Friday, February 27, 2015

Summer in the Winter time

Everyone in the West is talking about the lack of winters presence with snowfall in West almost non-existant in some places. Oregon and Washington are reporting anywhere from 18 to 50 of average snowpack. Alaska is reporting around 36 percent of average. The water content of the snowpack in the Sierras, ranged from a paltry 17 to 41 percent of the average on February 26. 

Around Missoula, the lower elevations from my guess have got to be below average. The college rag ran this graphic recently. We haven't really had any substantial snow in the valley to speak of. Let' s hope this isn't a developing trend.

I rolled the dice and opted not to get a Snowbowl pass this year (did the same last year). It's been odd not to have the coveted piece of plastic to rely on when I'm bored or feel the need to stretch my legs. But I have to say, this might be one of those years to be okay missing (at least considering the total number of deep days we've had this year). I've been lucky enough to hit 2 good deep days (12" plus). 

Tracy and I also were able to con my parents (just kidding) into watching the kids while we had a insanely refreshing vacation in the Puerto Vallarta/Sayulita area. It was everything we wanted and then some. Now we have to deal with remaining dreams of buying a house down there. Anyone have a couple hundred $k you can spare? 

We've been getting out with the kids and they've been having a blast. William is wedging to a stop and we've had 2 days at Discovery so far with NO CRYING! Not a tear shed by one of them. And another milestone was reached, Payton and Gwynn got on the chair and rode it all by themselves! Almost brought a tear to dear old Dad's eye ;-0.

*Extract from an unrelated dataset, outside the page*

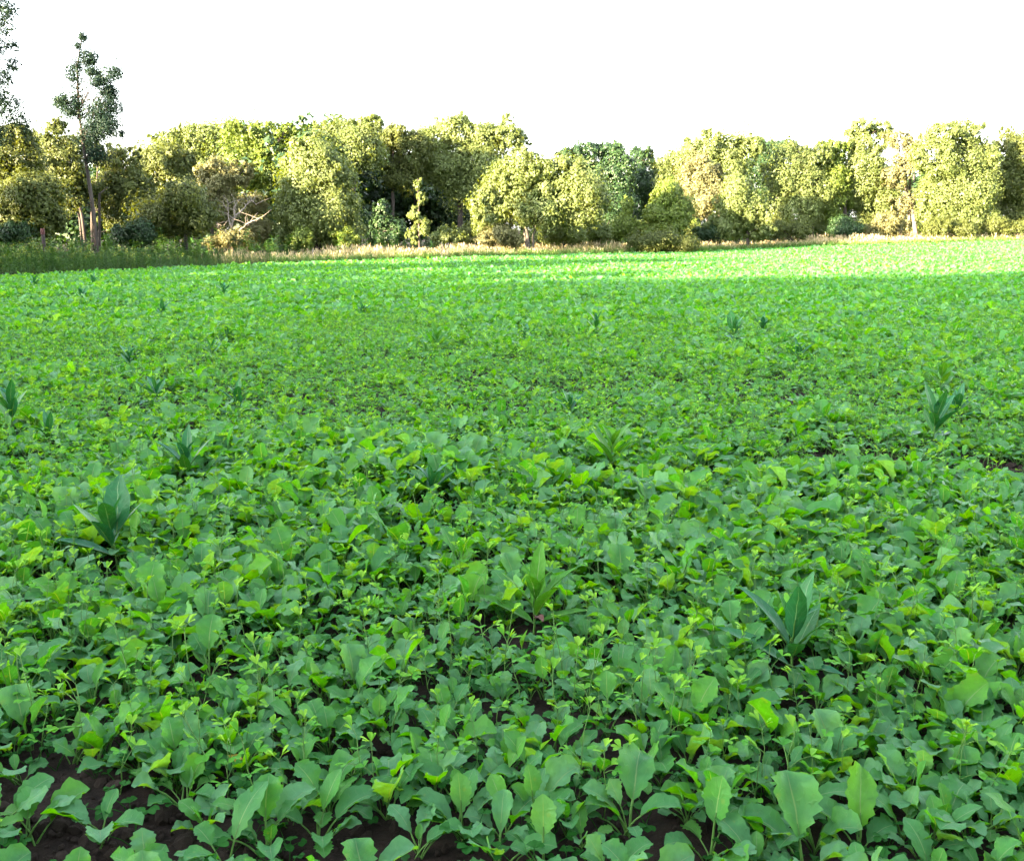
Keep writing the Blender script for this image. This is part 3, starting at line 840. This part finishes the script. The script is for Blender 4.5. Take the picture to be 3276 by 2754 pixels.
T('maple_tree', 'large pale green maple with branches down to the tall grass', 'tree', 50, [(1000, 500, 80, 60), (970, 580, 90, 70), (1050, 570, 90, 80), (940, 660, 75, 70), (1080, 660, 90, 70), (1010, 690, 100, 70), (960, 745, 90, 42), (1085, 745, 80, 48)], 26000, .15, 't_light', 1040, .2, seed=14, clump=.3)
T('broadleaf_tree', 'tall tree whose ragged top stands directly behind the large maple', 'tree', 60, [(1070, 460, 90, 60), (1130, 410, 55, 35), (1190, 395, 40, 25), (1150, 480, 80, 70), (1210, 405, 20, 20)], 14000, .17, 't_light', 1150, .2, seed=15)
T('broadleaf_tree', 'tree with a narrow pale trunk above the left of the dark gap', 'tree', 64, [(1270, 440, 60, 42), (1240, 500, 60, 60), (1320, 490, 55, 70), (1280, 560, 60, 50)], 11000, .17, 't_olive', 1275, .17, seed=16, start=.45)
T('broadleaf_tree', 'broad tall tree crowning the right of the dark gap', 'tree', 66, [(1390, 460, 70, 60), (1470, 425, 75, 52), (1550, 440, 75, 55), (1630, 440, 55, 60), (1420, 540, 90, 60), (1530, 530, 100, 70), (1672, 460, 22, 32), (1500, 600, 90, 60)], 24000, .18, 't_light', 1480, .24, seed=17, start=.4)
for k, (px, cy, ry, Yd) in enumerate([(1165, 620, 80, 70), (1215, 610, 70, 78), (1262, 640, 60, 74), (1390, 640, 70, 80), (1440, 660, 75, 72), (1500, 680, 80, 76), (1330, 600, 60, 84), (880, 690, 80, 66)]):
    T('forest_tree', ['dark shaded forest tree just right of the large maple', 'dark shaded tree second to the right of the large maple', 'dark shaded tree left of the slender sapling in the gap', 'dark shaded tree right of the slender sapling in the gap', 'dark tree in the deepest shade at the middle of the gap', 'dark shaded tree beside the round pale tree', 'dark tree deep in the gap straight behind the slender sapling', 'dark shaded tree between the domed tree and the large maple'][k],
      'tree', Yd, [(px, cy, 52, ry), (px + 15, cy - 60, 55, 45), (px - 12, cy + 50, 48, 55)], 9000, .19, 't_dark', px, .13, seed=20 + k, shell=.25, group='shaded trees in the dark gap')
T('sapling_tree', 'slender sunlit sapling standing alone in front of the dark gap', 'tree', 49, [(1338, 592, 14, 26), (1345, 635, 20, 30), (1332, 690, 26, 30), (1352, 725, 26, 36), (1325, 755, 26, 30)], 3000, .12, 't_light', 1340, .06, seed=30, path_px=[(1342, 800), (1340, 700), (1338, 600), (1337, 572)], shell=.1)
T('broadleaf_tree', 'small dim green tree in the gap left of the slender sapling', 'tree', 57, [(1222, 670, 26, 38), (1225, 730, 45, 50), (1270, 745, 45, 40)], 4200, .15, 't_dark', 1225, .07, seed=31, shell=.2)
T('broadleaf_tree', 'round pale tree with two light stems forking low beside tall grass', 'tree', 52, [(1620, 580, 80, 60), (1700, 540, 90, 55), (1790, 560, 90, 60), (1570, 660, 65, 75), (1660, 650, 90, 70), (1760, 650, 90, 75), (1860, 610, 85, 70), (1900, 650, 55, 55), (1550, 700, 50, 36), (1840, 690, 70, 45)], 30000, .155, 't_light', 1690, .10, bark='pale_bark', path_px=[(1693, 800), (1688, 750), (1680, 715), (1650, 670), (1620, 600)], seed=32, clump=.3,
  extra=[[(1706, 800), (1706, 755), (1716, 715), (1750, 660), (1770, 590)], [(1690, 740), (1672, 710), (1640, 695)]])
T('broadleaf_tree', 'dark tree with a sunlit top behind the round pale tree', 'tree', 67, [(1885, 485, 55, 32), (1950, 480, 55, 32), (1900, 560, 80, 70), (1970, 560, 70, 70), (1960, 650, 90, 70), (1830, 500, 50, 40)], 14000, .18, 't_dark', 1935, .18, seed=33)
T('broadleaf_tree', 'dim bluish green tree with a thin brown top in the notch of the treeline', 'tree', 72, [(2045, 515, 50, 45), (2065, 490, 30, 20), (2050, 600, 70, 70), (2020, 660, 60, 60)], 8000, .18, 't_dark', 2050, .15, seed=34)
# right
T('broadleaf_tree', 'green tree forming the long slope up from the notch', 'tree', 68, [(2180, 530, 70, 50), (2250, 490, 80, 50), (2340, 465, 75, 38), (2400, 470, 50, 38), (2300, 540, 100, 70), (2150, 590, 60, 60)], 18000, .18, 't_light', 2280, .2, seed=35)
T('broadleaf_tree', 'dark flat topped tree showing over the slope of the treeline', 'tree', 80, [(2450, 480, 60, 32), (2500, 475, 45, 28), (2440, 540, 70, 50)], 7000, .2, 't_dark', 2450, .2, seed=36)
T('broadleaf_tree', 'bright bushy tree with foliage to the ground beside the green mound', 'tree', 58, [(2135, 620, 45, 45), (2110, 680, 55, 55), (2170, 680, 55, 60), (2130, 735, 75, 40)], 11000, .15, 't_yellow', 2135, .09, seed=37)
T('broadleaf_tree', 'tan sparse tree behind two bright bushy ones', 'tree', 63, [(2230, 560, 65, 60), (2240, 640, 55, 60), (2280, 600, 60, 60)], 8500, .16, 't_tan', 2245, .11, seed=38)
T('broadleaf_tree', 'bright pointed tree with a dark green lower right side', 'tree', 60, [(2365, 600, 38, 42), (2350, 660, 60, 55), (2400, 690, 55, 60), (2330, 725, 70, 40), (2420, 740, 60, 30)], 12000, .155, 't_light', 2365, .1, seed=39)
T('broadleaf_tree', 'leafy light tree right of the bright pointed one', 'tree', 70, [(2540, 500, 60, 50), (2600, 520, 60, 60), (2520, 580, 75, 60), (2600, 620, 80, 70), (2540, 680, 80, 60), (2480, 560, 40, 50)], 18000, .18, 't_light', 2560, .18, seed=40)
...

 I leave you with this funny little note that wrote to old man Winter. 

Dear Winter:
Hey man. How’s it going? A few of us were just talking about you. And by “just,” I mean for the past two months. Wondering what you’re up to, where you’re at, if you’re going to make it out West this year, or if we should just put the skis and stuff away until December.
I saw via a couple people’s Facebook and Instagram feeds that you’ve been spending some time and precipitation in the Northeast—that’s cool, please give those folks a high-five from us and tell them to enjoy it. I don’t want to sound entitled or anything, but it seems like you’ve kind of blown your whole wad out there this year, don’t you think?
I mean, I could be wrong, but I don’t think the people in Boston are that stoked about you dropping five feet of snow on them this month. Vermont, yes. Boston, well, that’s a lot of shoveling, and not a lot of skiing.
If you would have left two feet in, say, the Sierras, or in the Pacific Northwest on your way over there, that would have been really nice.
Okay, sorry, you’re right. No, I should not be telling you how to do your job. I am a writer, not a season, and I have no idea what it’s like. Yes, that was out of line. But really, did you leave all the snow in Japan on your way here?
Sorry. But look, seriously, if this were a performance review at your job, most of us would be a little more than disappointed. Metaphorically, let’s say you were a waiter. Most of your customers in Colorado would be leaving you sub-20% tips. People in Washington and Oregon would be sitting at their tables wondering how you could have forgotten to bring the food out to them. Californians would be standing outside the restaurant scratching their heads, confused if you were going to open the doors, or if you just decided to say The Hell With It and sell the business.
I’m not really sure what to say to get you motivated. I mean, the new Mad Max movie trailer looks interesting, but I think a lot of people in California were thinking they might have a few more years before that type of “water war” situation happened, instead of Summer 2015. Are you pissed about people not conserving water? Maybe we can work out a trade. Say we stop watering lawns. Would you, in exchange, drop a couple feet of white stuff in the Sierra?
Let’s be frank: You’re not most people’s favorite season to begin with. Yes, around the holidays, at the beginning of winter, maybe through the first couple snowstorms, everybody’s excited. But by early February, we all get a little tired of tracking snow everywhere, driving on edge, shoveling, watching the fluffy white stuff turn into piles of brown slush on the curbs, waiting in the freezing pre-dawn hours for our dogs to poop so we can go back inside where it’s warm, you get the picture. Spring has blooming flowers, fall has changing colors, summer has vacation, rock climbing, mountain biking, trail running, peak bagging, backpacking, hiking, swimming, kayaking, and exposed flesh—man, you have to put up a bigger fight and at least TRY to make a case for second place.
I’m saying skiing is cool, and is probably the #2 reason people like you (second to Santa Claus) at all. We’ve built all this infrastructure so we can have fun with you. And then you don’t show up. To paraphrase every teenager’s mother ever, we’re not mad at you, we’re just disappointed.
You have about a month left. What do you say?